* **What to produce**: From the data that follows, copy every line holding the string "image".

* **Supplied records**:
┄┄┄┄┄┄
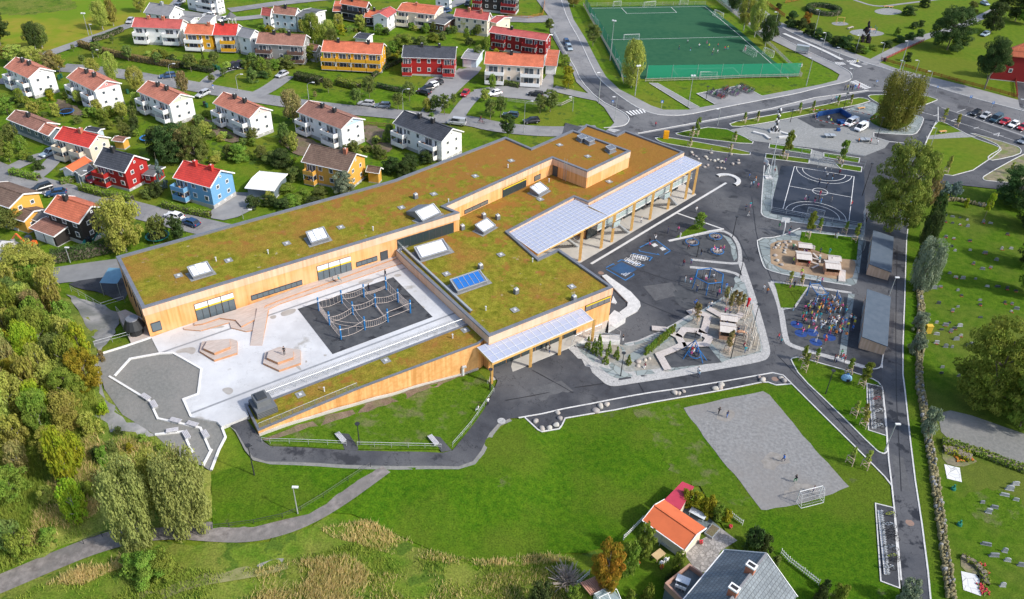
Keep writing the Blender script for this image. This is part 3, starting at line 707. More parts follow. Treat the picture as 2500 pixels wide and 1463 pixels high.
# park details
S('gravel_circle',[(2133,25),(2165,19),(2200,25),(2203,33),(2170,38),(2138,33)],mGravel,.03,smooth=2)
S('gravel_patch',[(2025,55),(2060,53),(2077,61),(2040,64)],mGravel,.03,smooth=2)
S('gravel_patch',[(2070,76),(2110,70),(2155,78),(2160,85),(2130,90),(2085,87)],mGravel,.03,smooth=1)
road([(2115,160),(2180,125),(2250,92),(2330,70),(2390,45),(2440,20)],3.4,mPave,.03);road([(2085,0),(2140,18),(2200,10),(2320,-5)],1.4,mPave,.03)
S('driveway',[(2475,190),(2560,200),(2560,290),(2490,262)],mDark,.04)
S('block_paving',[(1665,1345),(1760,1290),(1800,1320),(1760,1345),(1730,1400),(1700,1395)],mCob,.03)
S('patio',[(1660,1245),(1700,1240),(1760,1290),(1730,1310)],M('dark_deck',(.12,.15,.16),(.16,.19,.2),1,.8,aniso=(4,1,1)),.05)
S('house_garden',[(1440,1440),(1500,1390),(1590,1290),(1680,1240),(1730,1240),(1790,1340),(1700,1480),(1460,1480)],mCem,.01)
# rock slope left of the school
S('rock_slope',[(165,720),(255,745),(300,770),(262,840),(240,862),(225,810),(195,770)],mRock,.03,jag=.4)
S('rock_slope',[(236,862),(249,928),(262,985),(299,1013),(280,1000),(245,960),(228,900)],mRock,.03,jag=.3)
S('rubble_slope',[(262,985),(299,1015),(379,1063),(340,1068),(280,1050),(235,1010)],mRock,.03,jag=.5)
# ---------------------------------------------------------------- the school
ZU,ZL,ZC,ZT=11.9,8.4,6.5,1.5
mWoodU=M('facade_larch_upper',(.56,.33,.20),(.76,.49,.33),2.0,.75,aniso=(1,1,.04),c3=(.62,.48,.36),scale3=.12,fac3=.7,lo=.3,hi=.7,detail=3)
mWoodL=M('facade_larch',(.56,.25,.075),(.80,.43,.18),2.0,.7,aniso=(1,1,.04),c3=(.72,.43,.24),scale3=.15,fac3=.5,lo=.3,hi=.7,detail=3)
mWoodR=M('facade_larch_wedge',(.50,.24,.075),(.80,.45,.19),1.8,.7,aniso=(1,1,.03),c3=(.42,.20,.05),scale3=1.4,fac3=.4,lo=.3,hi=.72,detail=3)
mWoodG=M('facade_greyed',(.38,.30,.24),(.50,.40,.32),3.0,.8,aniso=(1,1,.04))
mCap=M('zinc_cap',(.17,.18,.20),(.21,.22,.25),.8,.45,metal=.3)
mFrame=M('dark_frame',(.05,.055,.06),rough=.5)
mDGlass=Mglass('dark_glass',(.03,.045,.05),1,.06)
mWGlass=Mglass('window_glass',(.10,.13,.15),1,.08)
mPanel=M('white_panel',(.72,.72,.72),rough=.6)
mYel=M('yellow_trim',(.60,.45,.03),rough=.6)
mDeck=M('deck_boards',(.38,.315,.275),(.50,.425,.38),2.2,.8,aniso=(.35,2.5,1),c3=(.44,.40,.37),scale3=.4,fac3=.5,rotz=-R(36))
mDeckE=M('deck_edge',(.50,.27,.15),(.40,.2,.1),1,.8)
mBeam=M('glulam',(.56,.33,.10),(.66,.42,.15),1.5,.65)
mSteel=M('galvanised',(.42,.44,.45),(.50,.52,.53),2,.45,metal=.5)
mWhiteM=M('white_metal',(.60,.61,.61),rough=.45)
mBlackM=M('black_metal',(.03,.032,.036),rough=.5)
mSed=M('sedum',(.125,.130,.012),(.225,.205,.026),.9,.95,c3=(.27,.135,.035),scale3=.13,fac3=.7,bump=.8,spec=.03,c4=(.30,.26,.15),scale4=.7,th4=.64,th3=(.46,.64),speck=.35)
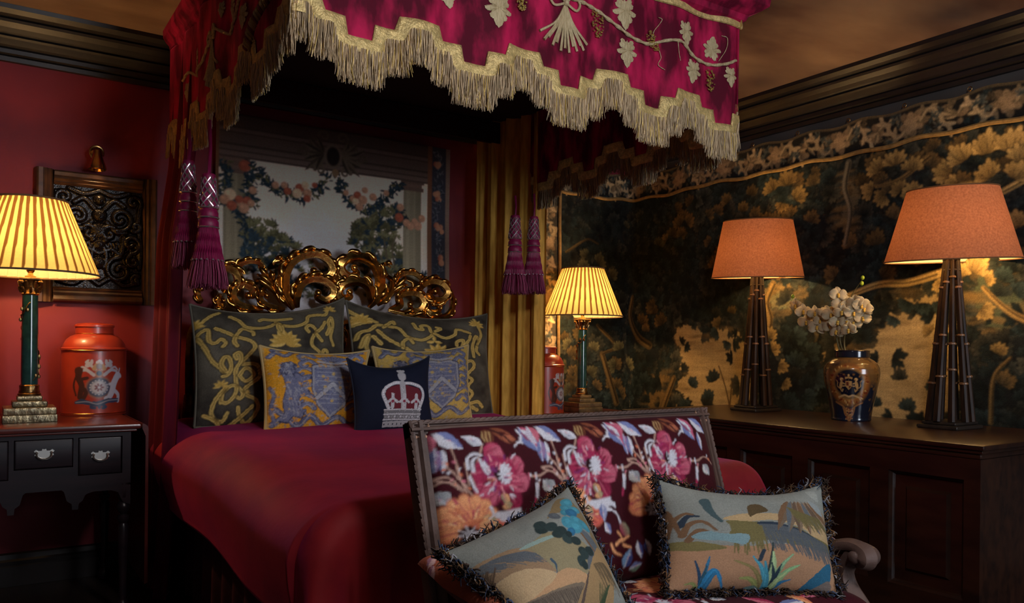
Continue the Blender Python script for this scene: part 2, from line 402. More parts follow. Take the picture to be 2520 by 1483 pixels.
M['cane_node'] = mat('cane_node', (.22, .10, .04), .35)
M['petal'] = mat('white_orchid_petal', (.80, .70, .48), .55, sss=.2, trans=.45)
M['lip'] = mat('yellow_orchid_lip', (.72, .42, .06), .5)
M['stem'] = mat('orchid_stem', (.13, .11, .035), .5)
M['bud'] = mat('green_orchid_bud', (.36, .48, .03), .45)
M['bulb'] = emis('lit_bulb', (1, .72, .35), 6.0)
M['glass'] = mat('window_glass', (.8, .9, 1), .02, trans=.0)
M['paintwood'] = mat('painted_window_frame', (.4, .38, .35), .5)
def shade_mat(name, tr, attr, col=(1, .7, .3), lo=.72, hi=1.1):
    m = bpy.data.materials.new(name); m.use_nodes = True; N = m.node_tree.nodes; L = m.node_tree.links
    d = N.new('ShaderNodeBsdfDiffuse'); t = N.new('ShaderNodeBsdfTranslucent'); x = N.new('ShaderNodeMixShader'); x.inputs[0].default_value = tr
    tc = N.new('ShaderNodeTexCoord'); n = N.new('ShaderNodeTexNoise'); n.inputs['Scale'].default_value = 130; n.inputs['Detail'].default_value = 6; L.new(tc.outputs['Object'], n.inputs[0])
    r = N.new('ShaderNodeMapRange'); r.inputs[1].default_value = .3; r.inputs[2].default_value = .7; r.inputs[3].default_value = lo; r.inputs[4].default_value = hi; L.new(n.outputs['Fac'], r.inputs[0])
    mx = N.new('ShaderNodeMix'); mx.data_type = 'RGBA'; mx.blend_type = 'MULTIPLY'; mx.inputs[0].default_value = 1.0; L.new(r.outputs[0], mx.inputs[7])
    if attr:
        a = N.new('ShaderNodeVertexColor'); a.layer_name = 'Col'; L.new(a.outputs[0], mx.inputs[6])
    else: mx.inputs[6].default_value = (*col, 1)
    L.new(mx.outputs[2], d.inputs[0]); L.new(mx.outputs[2], t.inputs[0])
    L.new(d.outputs[0], x.inputs[1]); L.new(t.outputs[0], x.inputs[2]); L.new(x.outputs[0], N['Material Output'].inputs[0])
    return m
M['pleat'] = shade_mat('pleated_silk_shade', .37, True, lo=.94, hi=1.04)
M['terracotta'] = shade_mat('terracotta_paper_shade', .165, False, (.44, .165, .085))
M['shade_in'] = mat('cream_shade_lining', (.8, .68, .45), .8)
M['trimtape'] = mat('shade_edge_tape', (.16, .10, .05), .7)
for k, inside in (('pleat', (.95, .80, .5)), ('terracotta', (.95, .85, .6))):    # cream inside face of the shades
    N = M[k].node_tree.nodes; L = M[k].node_tree.links
    g = N.new('ShaderNodeNewGeometry'); mi = N.new('ShaderNodeMix'); mi.data_type = 'RGBA'
    L.new(g.outputs['Backfacing'], mi.inputs[0])
    df = [n for n in N if n.type == 'BSDF_DIFFUSE'][0]; old = df.inputs[0].links[0].from_socket
    L.new(old, mi.inputs[6]); mi.inputs[7].default_value = (*inside, 1); L.new(mi.outputs[2], df.inputs[0])

# ================================================================== ROOM
YB, XR, XL, YF, ZC = 4.1, 3.7, -1.3, -3.6, 2.47
def slab(name, x0, x1, y0, y1, z0, z1, m, b=0):
    return tag(MB().box(x0, x1, y0, y1, z0, z1, b).build(name, m, smooth=False), kind='structure')
slab('floor', XL-.1, XR+.1, YF-.1, YB+.1, -.08, 0, M['floor'])
slab('ceiling', XL-.1, XR+.1, YF-.1, YB+.1, ZC, ZC+.08, M['ceiling'])
slab('wall_back', XL-.1, XR+.1, YB, YB+.1, 0, ZC, M['red_wall'])
slab('wall_right', XR, XR+.1, YF-.1, YB, 0, ZC, M['grey_wall'])
slab('wall_left', XL-.1, XL, YF-.1, YB, 0, ZC, M['wall_plain'])
wf = MB(); x0, x1, z0, z1 = WIN
wf.box(XL, x0, YF-.1, YF, 0, ZC); wf.box(x1, XR, YF-.1, YF, 0, ZC); wf.box(x0, x1, YF-.1, YF, 0, z0); wf.box(x0, x1, YF-.1, YF, z1, ZC)
tag(wf.build('wall_front', M['wall_plain'], smooth=False), kind='structure')
wn = MB()
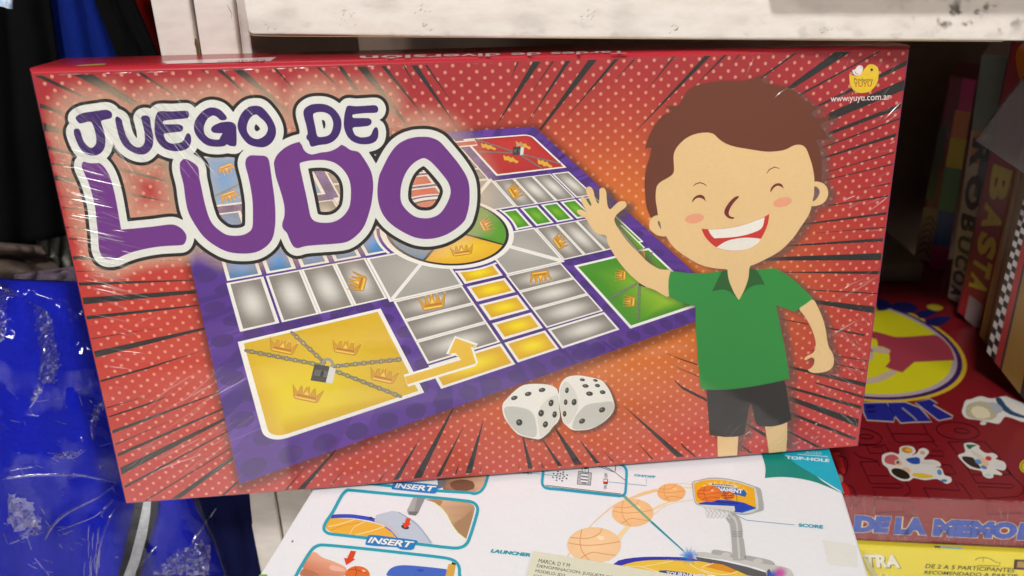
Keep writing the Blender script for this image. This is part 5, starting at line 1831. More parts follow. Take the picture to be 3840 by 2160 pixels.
def outl_(k):
    K = (84, 10, 22)
    for (cx, cy, rx, ry, r) in ((1575, 225, 325, 128, 6), (1635, 225, 115, 36, 8), (150, 310, 285, 115, 10), (190, 310, 110, 30, 5)):
        c = C_('m5', cx, cy)
        a = np.linspace(0, 2 * math.pi, 36, endpoint=False)
        cr, sr = math.cos(math.radians(r)), math.sin(math.radians(r))
        k.stroke([(c[0] + (rx * math.cos(t) * cr - ry * math.sin(t) * sr) / 4.025, c[1] + (rx * math.cos(t) * sr + ry * math.sin(t) * cr) / 4.025) for t in a], 5, K, 2, closed=True)
    for l in ([(100,690),(370,690),(400,760)], [(100,690),(260,1020),(700,1025),(745,1060),(700,1090),(280,1075),(345,1215)], [(225,900),(540,905)], [(790,990),(850,1080),(860,1160),(760,1215)],
              [(1060,1085),(1150,1240)], [(1060,1085),(1610,1128),(1530,1000),(1640,1030),(1800,1260)], [(1140,600),(1375,608),(1340,530),(1180,525),(1270,460),(1180,385)], [(490,110),(640,380),(720,405),(1220,385)],
              [(590,265),(1130,275)], [(1040,110),(1130,270),(1230,385)], [(1430,390),(1550,550),(1700,760),(1860,1010),(2390,1030),(2425,1060),(2385,1088),(1880,1065),(2015,1245)],
              [(1430,390),(1980,385),(2160,570),(2390,890)], [(2290,790),(2560,1060),(2570,1150),(2480,1215),(2010,1245)], [(0,450),(120,440),(480,445),(545,545)], [(0,540),(100,620),(380,680)], [(1310,730),(1460,740),(1550,870),(1380,880)],
              [(1800,885),(2360,885)], [(200,450),(250,560),(450,565),(440,480),(300,470)]):
        k.stroke(T('m5', l), 4.6, K, 2)
    k.stroke(T('r9', [(1170, 540), (1230, 560), (1245, 620), (1225, 690)]), 5, K, 2, k=3)
    k.stroke(T('r9', [(1250, 760), (1290, 790), (1310, 850)]), 5, K, 2, k=3)
    k.poly(T('r9', [(1130, 520), (1180, 520), (1215, 600), (1225, 680), (1180, 640), (1150, 580)]), (196, 40, 44), 1, 2)
    k.poly(T('r9', [(1195, 740), (1240, 770), (1265, 830), (1215, 830)]), (196, 40, 44), 1, 2)
    k.ellipse(*C_('r9', 1188, 715), 11, 16, (150, 140, 128), 2, rot=-10)


minks('outline_lettering', outl_, 'dark outlined letters scattered over the red lid')


def kid(name, white, parts, label):
    def fn(k):
        for i, w in enumerate(white):
            k.poly(w, (222, 218, 212), 10 + i * .2, 3)
        for j, p in enumerate(parts):
            if p[0] == 'e':
                _, x, y, rx, ry, r, c = p
                k.ellipse(*C_('m5', x, y), rx / 4.025, ry / 4.025, c, 11 + j * .2, rot=r, n=20)
            else:
                k.poly(p[1], p[2], 11 + j * .2, 2)
    return minks(name, fn, label)


SKC = (226, 186, 150)
kid('child_sticker', [T('m5', [(430,650),(450,580),(580,548),(690,575),(700,480),(790,450),(900,468),(940,540),(880,600),(960,560),(1000,500),(1080,488),(1142,550),(1060,655),(1200,660),(1300,700),(1318,755),(1230,770),(1330,790),(1375,890),(1470,925),(1478,990),(1400,1022),(1260,950),(1080,968),(910,935),(850,975),(720,975),(570,885),(520,790),(450,730)])],
    [('p', T('m5', [(470,650),(500,600),(590,580),(670,615),(690,680),(640,740),(540,725),(480,700)]), (196, 92, 96)), ('e', 680, 705, 60, 45, 20, SKC), ('e', 672, 700, 24, 24, 0, (70, 84, 110)),
     ('p', T('m5', [(790,650),(940,620),(1000,640),(1005,720),(880,720)]), (44, 78, 168)), ('e', 810, 515, 85, 45, 10, (198, 130, 52)), ('e', 835, 515, 50, 28, 10, (232, 176, 40)),
     ('e', 1045, 555, 40, 28, 10, (206, 160, 140)), ('e', 800, 820, 70, 45, 20, SKC), ('e', 715, 870, 150, 68, 22, (42, 36, 30)), ('p', T('m5', [(880,880),(960,860),(1180,890),(1200,925),(1060,940),(920,910)]), (222, 188, 48)),
     ('p', T('m5', [(1000,680),(1200,690),(1280,730),(1200,735),(1040,720)]), (214, 206, 198)), ('e', 1370, 975, 48, 22, 0, (64, 128, 176)), ('e', 1300, 850, 34, 45, -20, (90, 140, 190))],
    'sticker of two cartoon children playing with a ball on the memory box')
kid('child_sticker', [T('m5', [(1580,600),(1640,565),(1690,540),(1668,430),(1700,408),(1800,405),(1905,455),(1900,490),(2000,560),(2110,560),(2180,610),(2150,650),(2270,690),(2305,760),(2270,822),(2150,800),(2240,865),(2235,895),(2120,880),(2110,925),(2040,942),(1960,900),(1930,830),(1760,790),(1650,690)])],
    [('p', T('m5', [(1698,440),(1750,430),(1865,440),(1800,470),(1750,505)]), (30, 106, 78)), ('p', T('m5', [(1640,610),(1800,625),(1860,700),(1930,795),(1800,770),(1680,690)]), (44, 38, 38)),
     ('e', 1960, 690, 100, 50, 38, SKC), ('e', 1885, 690, 52, 34, 25, (90, 140, 196)), ('e', 1970, 775, 50, 26, 20, (80, 130, 190)), ('e', 2040, 640, 48, 36, 10, (196, 52, 48)), ('e', 2030, 890, 45, 24, 5, (190, 206, 210)),
     ('e', 2190, 750, 70, 34, 20, (214, 214, 216)), ('p', T('m5', [(1780,520),(1880,560),(1990,640),(1900,640),(1800,570)]), (206, 204, 190))],
    'sticker of a cartoon child with blue glasses on the memory box')
kid('child_sticker', [T('r9', [(2108,215),(2118,170),(2135,125),(2175,115),(2250,92),(2330,110),(2430,92),(2480,110),(2600,170),(2600,290),(2440,245),(2390,298),(2320,290),(2220,270),(2140,258)])],
    [('p', T('r9', [(2135,190),(2160,150),(2240,130),(2330,150),(2380,220),(2330,270),(2200,262),(2145,240)]), (186, 178, 150)), ('p', T('r9', [(2175,200),(2220,165),(2300,190),(2320,250),(2220,258)]), (228, 216, 184)),
     ('p', T('r9', [(2360,110),(2400,105),(2440,160),(2500,210),(2580,240),(2580,260),(2470,230),(2400,180)]), (44, 78, 110)), ('p', T('r9', [(2310,140),(2380,150),(2420,200),(2360,220)]), (170, 176, 186))],
    'sticker of a pale-haired cartoon child on the memory box')
minks('white_dot', lambda k: k.ellipse(*C_('m5', 1960, 108), 12, 7, (214, 210, 206), 10))
minks('yellow_smiley', lambda k: (k.ellipse(*C_('m5', 2640, 760), 33, 28, (206, 190, 40), 10, n=30), k.stroke([(C_('m5', 2640, 760)[0] + 26 * math.cos(t), C_('m5', 2640, 760)[1] + 21 * math.sin(t)) for t in np.linspace(0, 6.28, 26)], 2.4, (30, 26, 20), 11)))
# dark blue ovals behind the emblem
minks('blue_ovals', lambda k: [k.poly(T('m3', q), (28, 30, 92), 8, 3) for q in ([(360,1150),(480,1140),(560,1210),(520,1290),(360,1300)], [(540,1250),(660,1180),(850,1190),(980,1270),(900,1340),(700,1330)], [(960,1330),(1150,1290),(1290,1300),(1150,1400),(1000,1420)], [(1080,1449),(1350,1390),(1480,1420),(1300,1540),(1180,1530)])] and k.poly(T('m3', [(1110,1235),(1200,1210),(1320,1235),(1355,1280),(1250,1310),(1140,1280)]), (200, 186, 40), 9, 3))

# front side of the memory box
MS = Panel(MT.o - MT.n * 0 + (-MT.ey) * .0002, MT.ex, -MT.ey, 3e-5)
ms = bpy.data.objects.new('front_side', None)
COL.objects.link(ms)
ms.parent = mem
ms.matrix_local = MT.matrix().inverted() @ MS.matrix()


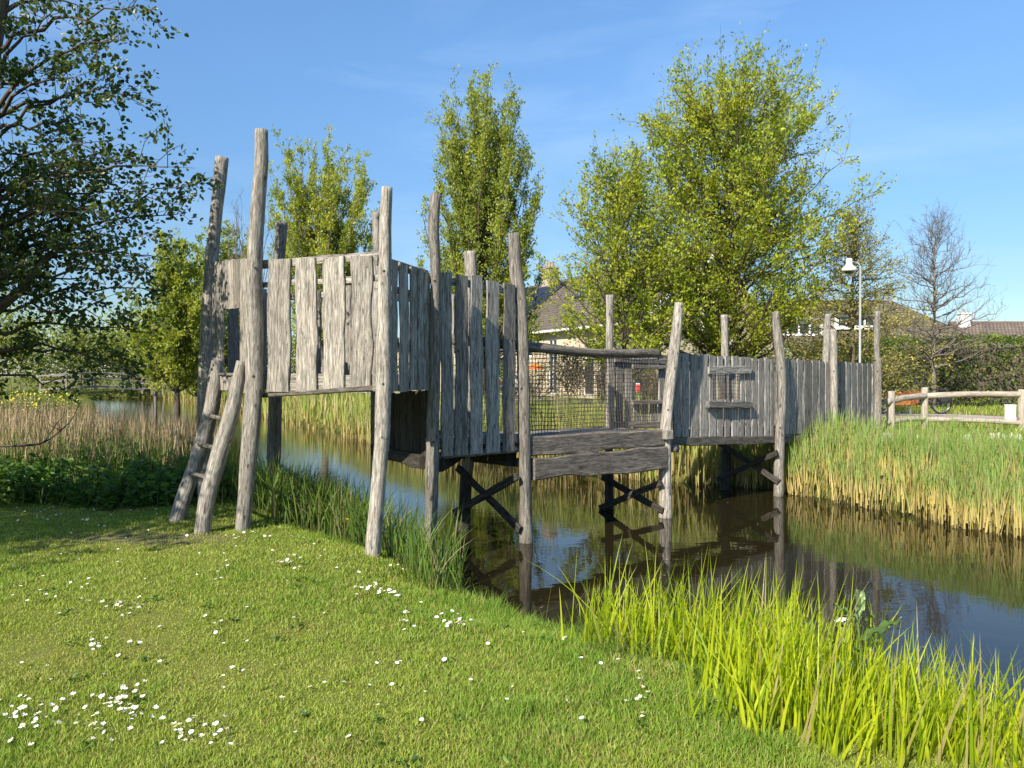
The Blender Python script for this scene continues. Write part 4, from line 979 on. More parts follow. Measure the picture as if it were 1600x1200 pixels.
┄┄┄┄┄┄
* **Solution for this task**:
Keep writing the Blender script for this image. This is part 3, starting at line 707. More parts follow. Treat the picture as 2500 pixels wide and 1463 pixels high.
Keep writing the Blender script for this image. This is part 5, starting at line 1831. More parts follow. Take the picture to be 3840 by 2160 pixels.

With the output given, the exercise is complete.